Each time a new FRBEvent is created, the slack_trigger and slack_event_post functions in signals.py will be triggered and send off a Slack message describing the event. This is done in the slack_event_post view, which makes a block for each image and two response buttons.

The Slack App that handles this is frb_cand which posts to the private channel nick_frb_cand_testing currently. This is sent to slack using a webhook URL, which should be set in the settings.ini and changed here (if you have permissions).

This could be changed in production, or making a separate app for production may be more manageable. The required permissions are

• Post messages to specific channels in Slack

• View basic information about public channels in a workspace

• Send messages as @frbcand (or whatever the new app name is)

• Post messages to a private group

The buttons will return a JSON dump to the web app through the slack_get_rating view. The URL for the app is set within the Interactivity & Shortcuts settings page for the app (currently https://frb-classifier.duckdns.org/slack_get_rating/). The JSON is parsed, and the rating is recorded in the database and with a slack message.

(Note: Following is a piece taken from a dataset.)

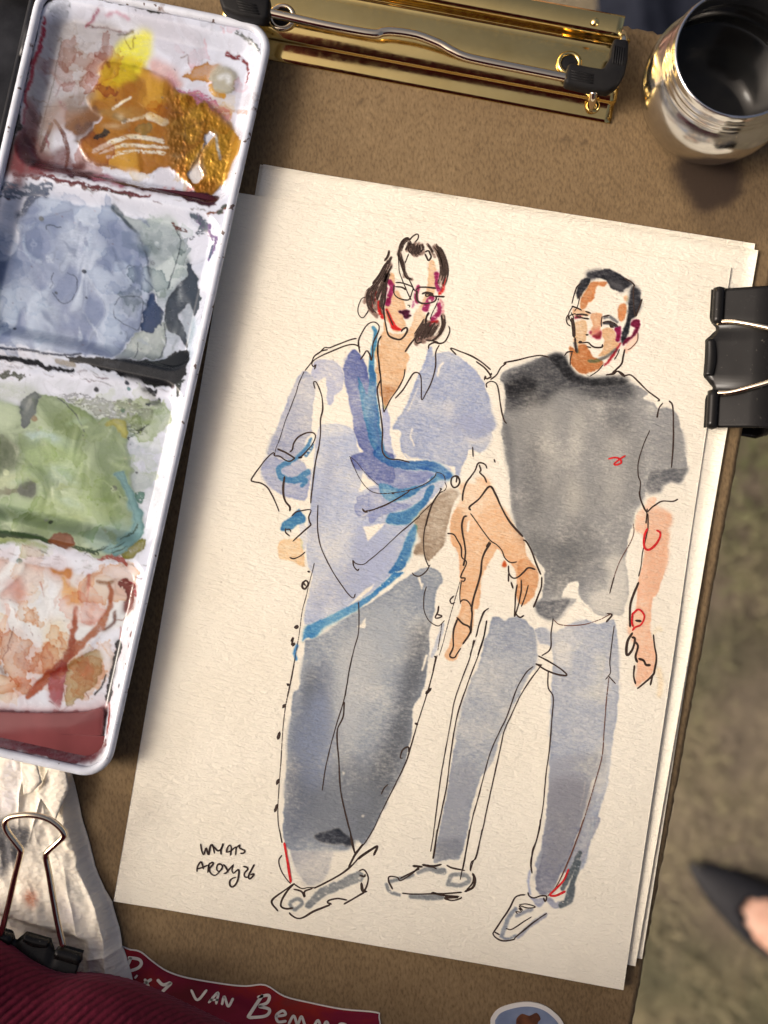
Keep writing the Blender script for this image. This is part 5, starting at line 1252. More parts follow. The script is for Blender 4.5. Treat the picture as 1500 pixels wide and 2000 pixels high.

Transient Name Server Integration

The TNS has a production version (https://www.wis-tns.org/) and a testing version (https://sandbox.wis-tns.org/) of the site. We currently only use the testing sandbox version. There is some documentation but it is lacking for the FRB API.

We only submit the first FRB radio measurement to the TNS. It submits the FRBEvent with the submit_frb_to_tns view, which dumps a JSON the TNS CRAFT_bot and then waits for a response that contains the transient name. We then record this name in the database.

You should have access to the CRAFT_bot as long as you have access to the CRAFT TNS group. You can request an invite to the CRAFT TNS group from Ryan Shannon.

Sometimes the API stops working, but updating the API key fixes it. Go to the Edit CRAFT_bot page and tick “Create new API Key” and click save. Copy the key it outputs into the TNS_API_KEY in the settings.ini and restart the server.

VOEvent Integration

Currently, we only locally (not to a broker) submit VOEvents for the first radio detection (no follow-ups or event withdrawals). make_voevent in signals.py creates the VOEvent using voevent-parse and using this template. It then submits the event using comet-sendvo and records it in the database.